>> begin Supplied material

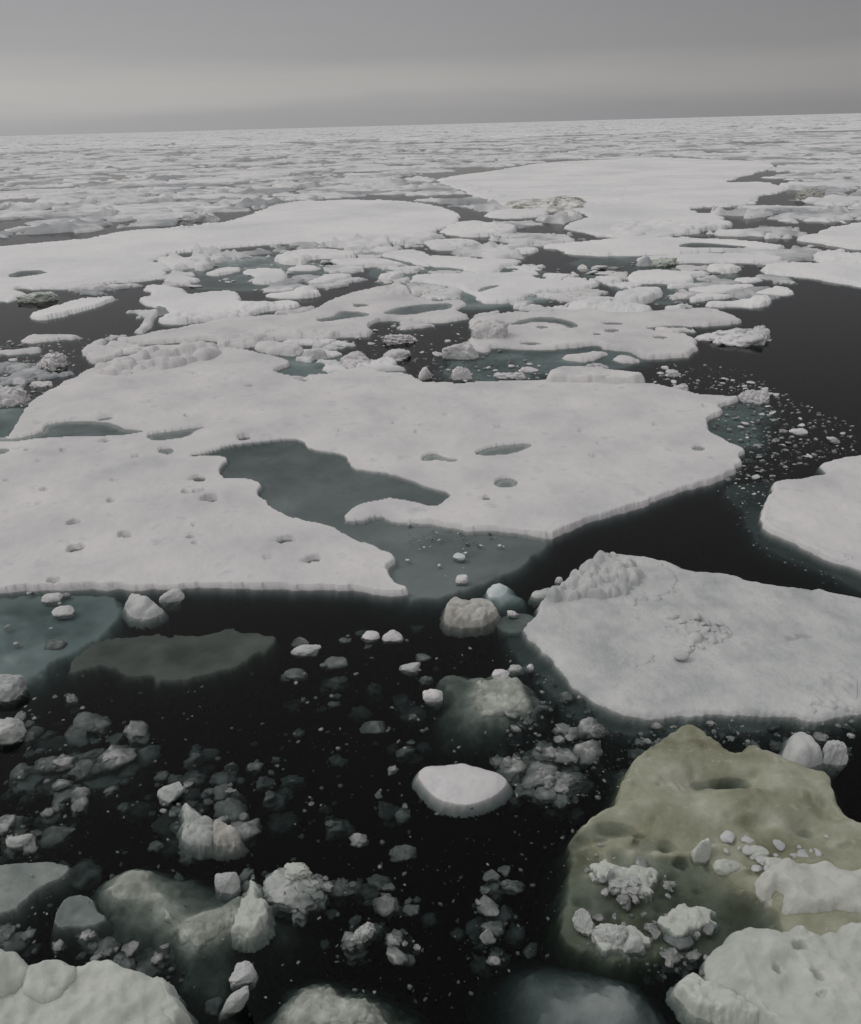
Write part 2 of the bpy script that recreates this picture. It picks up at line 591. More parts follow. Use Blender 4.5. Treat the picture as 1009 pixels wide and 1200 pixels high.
def ico(n):
    if n not in _ICO:
        b = bmesh.new()
        bmesh.ops.create_icosphere(b, subdivisions=n, radius=1.0)
        b.verts.index_update()
        _ICO[n] = (np.array([v.co[:] for v in b.verts]), np.array([[v.index for v in f.verts] for f in b.faces]))
        b.free()
    return _ICO[n]


def chunk_shape(n, seed, cuts=6, block=0.5, rough=0.16, fine=0.05, cutmin=0.5, cutmax=0.85):
    v, f = ico(n)
    rr = np.random.RandomState(seed)
    p = v.copy()
    k4 = (np.abs(p) ** 4).sum(1) ** 0.25
    p = p * (1 + block * (1 / k4[:, None] - 1))
    for _ in range(cuts):
        nn = rr.normal(size=3)
        nn /= np.linalg.norm(nn)
        c = rr.uniform(cutmin, cutmax)
        ex = 0.09 * np.log1p(np.exp(np.clip((p @ nn - c) / 0.09, -30, 30)))
        p = p - 0.85 * ex[:, None] * nn
    p = p * (1 + rough * fbm3(v * 1.7, seed, 3)[:, None] * 1.6)
    p = p + fine * np.stack([fbm3(v * 6, seed + a, 3) for a in (11, 23, 37)], 1) * 1.5
    ext = (p.max(0) - p.min(0)) / 2
    mid = (p.max(0) + p.min(0)) / 2
    return (p - mid) / ext, f


def chunk(label, px, py, wpx, hpx, mat=None, top=None, depth=None, tilt=0.0, yaw=None, n=4, seed=None, cuts=6, block=0.5, rough=0.13, fine=0.05,
          name='ice_chunk', cat='ice chunk', group=None, draft=1.3, on=0.0, awash=None, cutmin=.5, cutmax=.85, rest=False):
    """A lump of ice afloat (or lying on a floe at height 'on'): width and height as it shows, most of its body below the water."""
    NSEED[0] += 3
    seed = NSEED[0] if seed is None else seed
    x, y = ground(px, py, on)
    s = pxsize(x, y)
    e = elev(x, y)
    W = wpx * s
    Dp = depth * s if depth else W * 0.8
    Dp = min(Dp, 0.8 * hpx * s / math.sin(e))
    H = (hpx * s - 0.8 * Dp * math.sin(e)) / math.cos(e)
    H = max(H, 0.12 * W) if top is None else (top if top > .055 else top - .055)
    if top is not None:
        mat = CLEAR if mat is WETICE and top < .055 else mat
        awash = 0.45 * W if awash is None else awash
    below = (max(H, 0) * draft + 0.05 * W) if awash is None else awash
    if rest:
        below = 0.25 * H
    p, f = chunk_shape(n, seed, cuts, block, rough, fine, cutmin, cutmax)
    sz = max(H + below, 0.12 * W) / 2
    p = p * [W / 2, Dp / 2, sz]
    if awash is None or True:
        ct, st = math.cos(tilt), math.sin(tilt)
        p = np.stack([p[:, 0] * ct + p[:, 2] * st, p[:, 1], -p[:, 0] * st + p[:, 2] * ct], 1)
        if yaw:
            c2, s2 = math.cos(yaw), math.sin(yaw)
            p = np.stack([p[:, 0] * c2 - p[:, 1] * s2, p[:, 0] * s2 + p[:, 1] * c2, p[:, 2]], 1)
    zt = p[:, 2].max()
    x, y = ground(px, py, on + max(H, 0) * 0.45)
    o = link(name, mesh_from(name, p + [0, 0, H - zt], f, mat or SNOW))
    o.location = (float(x), float(y), on)
    if label:
        tag(o, label, cat, group)
    return o


# ================================================================== the traced floes, near to far
main_px = [(-40, 512), (0, 511), (13, 507), (25, 490), (28, 480), (45, 466), (75, 447), (95, 438), (108, 431), (165, 412), (250, 404), (300, 412), (327, 418),
           (345, 425), (325, 432), (322, 438), (348, 442), (366, 440), (394, 436), (415, 432), (430, 428), (446, 436), (477, 436), (490, 446), (510, 448),
           (526, 447), (539, 450), (552, 447), (634, 445), (665, 446), (760, 449), (776, 452), (796, 456), (817, 462), (863, 463), (864, 468), (840, 476),
           (850, 482), (827, 490), (830, 505), (845, 513), (876, 527), (863, 532), (874, 540), (855, 557), (835, 565), (801, 573), (776, 583), (750, 592),
           (719, 601), (680, 611), (660, 622), (644, 630), (616, 623), (585, 619), (551, 620), (526, 615), (500, 610), (461, 609), (441, 601), (417, 607),
           (399, 606), (415, 593), (430, 584), (464, 581), (487, 586), (508, 591), (523, 584), (531, 575), (500, 566), (490, 562), (461, 553), (435, 548),
           (410, 547), (406, 534), (394, 527), (361, 525), (354, 513), (335, 511), (296, 515), (263, 520), (250, 525), (216, 533), (240, 531), (268, 533),
           (259, 544), (256, 557), (284, 558), (309, 565), (299, 577), (317, 589), (330, 600), (361, 608), (389, 613), (402, 622), (417, 631), (441, 637),
           (463, 649), (457, 657), (457, 678), (480, 692), (464, 695), (430, 691), (405, 687), (300, 687), (250, 686), (180, 686), (108, 689), (39, 686),
           (0, 692), (-40, 694)]
main_ponds = [
    [(-20, 514), (13, 514), (49, 507), (52, 499), (70, 493), (119, 493), (139, 498), (147, 503), (175, 504), (155, 508), (139, 510), (95, 511), (46, 513), (15, 517), (-20, 518)],
    [(169, 511), (186, 506), (214, 503), (247, 498), (227, 505), (219, 512), (180, 517)],
    [(183, 529), (191, 525), (204, 526), (201, 533)],
    [(-6, 525), (12, 525), (10, 530), (-6, 533)],
    [(492, 540), (498, 533), (508, 530), (518, 534), (526, 537), (540, 537), (532, 541), (515, 539), (500, 540)],
    [(554, 532), (567, 526), (585, 521), (624, 518), (620, 525), (603, 531), (575, 534)],
    [(578, 565), (588, 560), (600, 560), (606, 565), (602, 571), (585, 571)],
    [(808, 526), (818, 522), (829, 525), (819, 529)],
]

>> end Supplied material

• _Objective_: Except for the pictures, reproduce every line exactly.

• _Correct response_:
Write part 2 of the bpy script that recreates this picture. It picks up at line 591. More parts follow. Use Blender 4.5. Treat the picture as 1009 pixels wide and 1200 pixels high.
def ico(n):
    if n not in _ICO:
        b = bmesh.new()
        bmesh.ops.create_icosphere(b, subdivisions=n, radius=1.0)
        b.verts.index_update()
        _ICO[n] = (np.array([v.co[:] for v in b.verts]), np.array([[v.index for v in f.verts] for f in b.faces]))
        b.free()
    return _ICO[n]


def chunk_shape(n, seed, cuts=6, block=0.5, rough=0.16, fine=0.05, cutmin=0.5, cutmax=0.85):
    v, f = ico(n)
    rr = np.random.RandomState(seed)
    p = v.copy()
    k4 = (np.abs(p) ** 4).sum(1) ** 0.25
    p = p * (1 + block * (1 / k4[:, None] - 1))
    for _ in range(cuts):
        nn = rr.normal(size=3)
        nn /= np.linalg.norm(nn)
        c = rr.uniform(cutmin, cutmax)
        ex = 0.09 * np.log1p(np.exp(np.clip((p @ nn - c) / 0.09, -30, 30)))
        p = p - 0.85 * ex[:, None] * nn
    p = p * (1 + rough * fbm3(v * 1.7, seed, 3)[:, None] * 1.6)
    p = p + fine * np.stack([fbm3(v * 6, seed + a, 3) for a in (11, 23, 37)], 1) * 1.5
    ext = (p.max(0) - p.min(0)) / 2
    mid = (p.max(0) + p.min(0)) / 2
    return (p - mid) / ext, f


def chunk(label, px, py, wpx, hpx, mat=None, top=None, depth=None, tilt=0.0, yaw=None, n=4, seed=None, cuts=6, block=0.5, rough=0.13, fine=0.05,
          name='ice_chunk', cat='ice chunk', group=None, draft=1.3, on=0.0, awash=None, cutmin=.5, cutmax=.85, rest=False):
    """A lump of ice afloat (or lying on a floe at height 'on'): width and height as it shows, most of its body below the water."""
    NSEED[0] += 3
    seed = NSEED[0] if seed is None else seed
    x, y = ground(px, py, on)
    s = pxsize(x, y)
    e = elev(x, y)
    W = wpx * s
    Dp = depth * s if depth else W * 0.8
    Dp = min(Dp, 0.8 * hpx * s / math.sin(e))
    H = (hpx * s - 0.8 * Dp * math.sin(e)) / math.cos(e)
    H = max(H, 0.12 * W) if top is None else (top if top > .055 else top - .055)
    if top is not None:
        mat = CLEAR if mat is WETICE and top < .055 else mat
        awash = 0.45 * W if awash is None else awash
    below = (max(H, 0) * draft + 0.05 * W) if awash is None else awash
    if rest:
        below = 0.25 * H
    p, f = chunk_shape(n, seed, cuts, block, rough, fine, cutmin, cutmax)
    sz = max(H + below, 0.12 * W) / 2
    p = p * [W / 2, Dp / 2, sz]
    if awash is None or True:
        ct, st = math.cos(tilt), math.sin(tilt)
        p = np.stack([p[:, 0] * ct + p[:, 2] * st, p[:, 1], -p[:, 0] * st + p[:, 2] * ct], 1)
        if yaw:
            c2, s2 = math.cos(yaw), math.sin(yaw)
            p = np.stack([p[:, 0] * c2 - p[:, 1] * s2, p[:, 0] * s2 + p[:, 1] * c2, p[:, 2]], 1)
    zt = p[:, 2].max()
    x, y = ground(px, py, on + max(H, 0) * 0.45)
    o = link(name, mesh_from(name, p + [0, 0, H - zt], f, mat or SNOW))
    o.location = (float(x), float(y), on)
    if label:
        tag(o, label, cat, group)
    return o


# ================================================================== the traced floes, near to far
main_px = [(-40, 512), (0, 511), (13, 507), (25, 490), (28, 480), (45, 466), (75, 447), (95, 438), (108, 431), (165, 412), (250, 404), (300, 412), (327, 418),
           (345, 425), (325, 432), (322, 438), (348, 442), (366, 440), (394, 436), (415, 432), (430, 428), (446, 436), (477, 436), (490, 446), (510, 448),
           (526, 447), (539, 450), (552, 447), (634, 445), (665, 446), (760, 449), (776, 452), (796, 456), (817, 462), (863, 463), (864, 468), (840, 476),
           (850, 482), (827, 490), (830, 505), (845, 513), (876, 527), (863, 532), (874, 540), (855, 557), (835, 565), (801, 573), (776, 583), (750, 592),
           (719, 601), (680, 611), (660, 622), (644, 630), (616, 623), (585, 619), (551, 620), (526, 615), (500, 610), (461, 609), (441, 601), (417, 607),
           (399, 606), (415, 593), (430, 584), (464, 581), (487, 586), (508, 591), (523, 584), (531, 575), (500, 566), (490, 562), (461, 553), (435, 548),
           (410, 547), (406, 534), (394, 527), (361, 525), (354, 513), (335, 511), (296, 515), (263, 520), (250, 525), (216, 533), (240, 531), (268, 533),
           (259, 544), (256, 557), (284, 558), (309, 565), (299, 577), (317, 589), (330, 600), (361, 608), (389, 613), (402, 622), (417, 631), (441, 637),
           (463, 649), (457, 657), (457, 678), (480, 692), (464, 695), (430, 691), (405, 687), (300, 687), (250, 686), (180, 686), (108, 689), (39, 686),
           (0, 692), (-40, 694)]
main_ponds = [
    [(-20, 514), (13, 514), (49, 507), (52, 499), (70, 493), (119, 493), (139, 498), (147, 503), (175, 504), (155, 508), (139, 510), (95, 511), (46, 513), (15, 517), (-20, 518)],
    [(169, 511), (186, 506), (214, 503), (247, 498), (227, 505), (219, 512), (180, 517)],
    [(183, 529), (191, 525), (204, 526), (201, 533)],
    [(-6, 525), (12, 525), (10, 530), (-6, 533)],
    [(492, 540), (498, 533), (508, 530), (518, 534), (526, 537), (540, 537), (532, 541), (515, 539), (500, 540)],
    [(554, 532), (567, 526), (585, 521), (624, 518), (620, 525), (603, 531), (575, 534)],
    [(578, 565), (588, 560), (600, 560), (606, 565), (602, 571), (585, 571)],
    [(808, 526), (818, 522), (829, 525), (819, 529)],
]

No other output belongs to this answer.